### OBJECTIVE
Write every line of the material out exactly as shown.
┄┄┄┄┄┄┄┄┄┄
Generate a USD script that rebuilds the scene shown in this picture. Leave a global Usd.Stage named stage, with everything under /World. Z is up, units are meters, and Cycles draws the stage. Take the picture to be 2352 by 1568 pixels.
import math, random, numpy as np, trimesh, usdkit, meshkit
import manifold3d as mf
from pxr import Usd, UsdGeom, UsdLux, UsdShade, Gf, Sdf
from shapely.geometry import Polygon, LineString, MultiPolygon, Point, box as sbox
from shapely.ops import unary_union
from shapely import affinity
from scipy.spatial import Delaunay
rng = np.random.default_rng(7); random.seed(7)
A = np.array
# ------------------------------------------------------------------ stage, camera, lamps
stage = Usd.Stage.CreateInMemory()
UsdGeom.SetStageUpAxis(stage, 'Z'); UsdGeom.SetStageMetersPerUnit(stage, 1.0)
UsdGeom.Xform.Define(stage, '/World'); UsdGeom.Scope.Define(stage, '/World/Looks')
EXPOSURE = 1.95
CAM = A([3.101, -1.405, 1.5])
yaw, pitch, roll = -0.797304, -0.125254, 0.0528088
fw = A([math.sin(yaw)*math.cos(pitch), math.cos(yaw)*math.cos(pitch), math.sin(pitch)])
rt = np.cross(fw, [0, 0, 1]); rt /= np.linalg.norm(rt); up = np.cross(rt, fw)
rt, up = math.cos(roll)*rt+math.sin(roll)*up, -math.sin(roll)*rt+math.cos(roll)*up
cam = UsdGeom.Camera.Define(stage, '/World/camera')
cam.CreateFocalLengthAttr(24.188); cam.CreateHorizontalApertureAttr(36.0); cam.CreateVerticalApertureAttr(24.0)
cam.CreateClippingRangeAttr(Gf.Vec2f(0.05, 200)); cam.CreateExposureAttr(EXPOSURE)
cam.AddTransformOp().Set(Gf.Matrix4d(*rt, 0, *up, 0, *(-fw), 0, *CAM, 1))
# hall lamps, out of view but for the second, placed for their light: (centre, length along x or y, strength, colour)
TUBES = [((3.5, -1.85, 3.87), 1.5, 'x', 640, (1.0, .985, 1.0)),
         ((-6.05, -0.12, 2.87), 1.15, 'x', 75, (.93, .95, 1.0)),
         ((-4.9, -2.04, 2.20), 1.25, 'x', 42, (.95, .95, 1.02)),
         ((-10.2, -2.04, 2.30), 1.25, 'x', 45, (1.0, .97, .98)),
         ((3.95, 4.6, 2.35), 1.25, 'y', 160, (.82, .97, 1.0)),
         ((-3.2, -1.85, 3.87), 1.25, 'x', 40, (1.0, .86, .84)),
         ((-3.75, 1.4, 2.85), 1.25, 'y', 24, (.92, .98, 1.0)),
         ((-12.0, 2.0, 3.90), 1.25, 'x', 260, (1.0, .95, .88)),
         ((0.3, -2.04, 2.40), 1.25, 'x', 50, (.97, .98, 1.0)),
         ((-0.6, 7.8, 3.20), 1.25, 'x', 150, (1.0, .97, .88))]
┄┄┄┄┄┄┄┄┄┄
### TASK OUTPUT
Generate a USD script that rebuilds the scene shown in this picture. Leave a global Usd.Stage named stage, with everything under /World. Z is up, units are meters, and Cycles draws the stage. Take the picture to be 2352 by 1568 pixels.
import math, random, numpy as np, trimesh, usdkit, meshkit
import manifold3d as mf
from pxr import Usd, UsdGeom, UsdLux, UsdShade, Gf, Sdf
from shapely.geometry import Polygon, LineString, MultiPolygon, Point, box as sbox
from shapely.ops import unary_union
from shapely import affinity
from scipy.spatial import Delaunay
rng = np.random.default_rng(7); random.seed(7)
A = np.array
# ------------------------------------------------------------------ stage, camera, lamps
stage = Usd.Stage.CreateInMemory()
UsdGeom.SetStageUpAxis(stage, 'Z'); UsdGeom.SetStageMetersPerUnit(stage, 1.0)
UsdGeom.Xform.Define(stage, '/World'); UsdGeom.Scope.Define(stage, '/World/Looks')
EXPOSURE = 1.95
CAM = A([3.101, -1.405, 1.5])
yaw, pitch, roll = -0.797304, -0.125254, 0.0528088
fw = A([math.sin(yaw)*math.cos(pitch), math.cos(yaw)*math.cos(pitch), math.sin(pitch)])
rt = np.cross(fw, [0, 0, 1]); rt /= np.linalg.norm(rt); up = np.cross(rt, fw)
rt, up = math.cos(roll)*rt+math.sin(roll)*up, -math.sin(roll)*rt+math.cos(roll)*up
cam = UsdGeom.Camera.Define(stage, '/World/camera')
cam.CreateFocalLengthAttr(24.188); cam.CreateHorizontalApertureAttr(36.0); cam.CreateVerticalApertureAttr(24.0)
cam.CreateClippingRangeAttr(Gf.Vec2f(0.05, 200)); cam.CreateExposureAttr(EXPOSURE)
cam.AddTransformOp().Set(Gf.Matrix4d(*rt, 0, *up, 0, *(-fw), 0, *CAM, 1))
# hall lamps, out of view but for the second, placed for their light: (centre, length along x or y, strength, colour)
TUBES = [((3.5, -1.85, 3.87), 1.5, 'x', 640, (1.0, .985, 1.0)),
         ((-6.05, -0.12, 2.87), 1.15, 'x', 75, (.93, .95, 1.0)),
         ((-4.9, -2.04, 2.20), 1.25, 'x', 42, (.95, .95, 1.02)),
         ((-10.2, -2.04, 2.30), 1.25, 'x', 45, (1.0, .97, .98)),
         ((3.95, 4.6, 2.35), 1.25, 'y', 160, (.82, .97, 1.0)),
         ((-3.2, -1.85, 3.87), 1.25, 'x', 40, (1.0, .86, .84)),
         ((-3.75, 1.4, 2.85), 1.25, 'y', 24, (.92, .98, 1.0)),
         ((-12.0, 2.0, 3.90), 1.25, 'x', 260, (1.0, .95, .88)),
         ((0.3, -2.04, 2.40), 1.25, 'x', 50, (.97, .98, 1.0)),
         ((-0.6, 7.8, 3.20), 1.25, 'x', 150, (1.0, .97, .88))]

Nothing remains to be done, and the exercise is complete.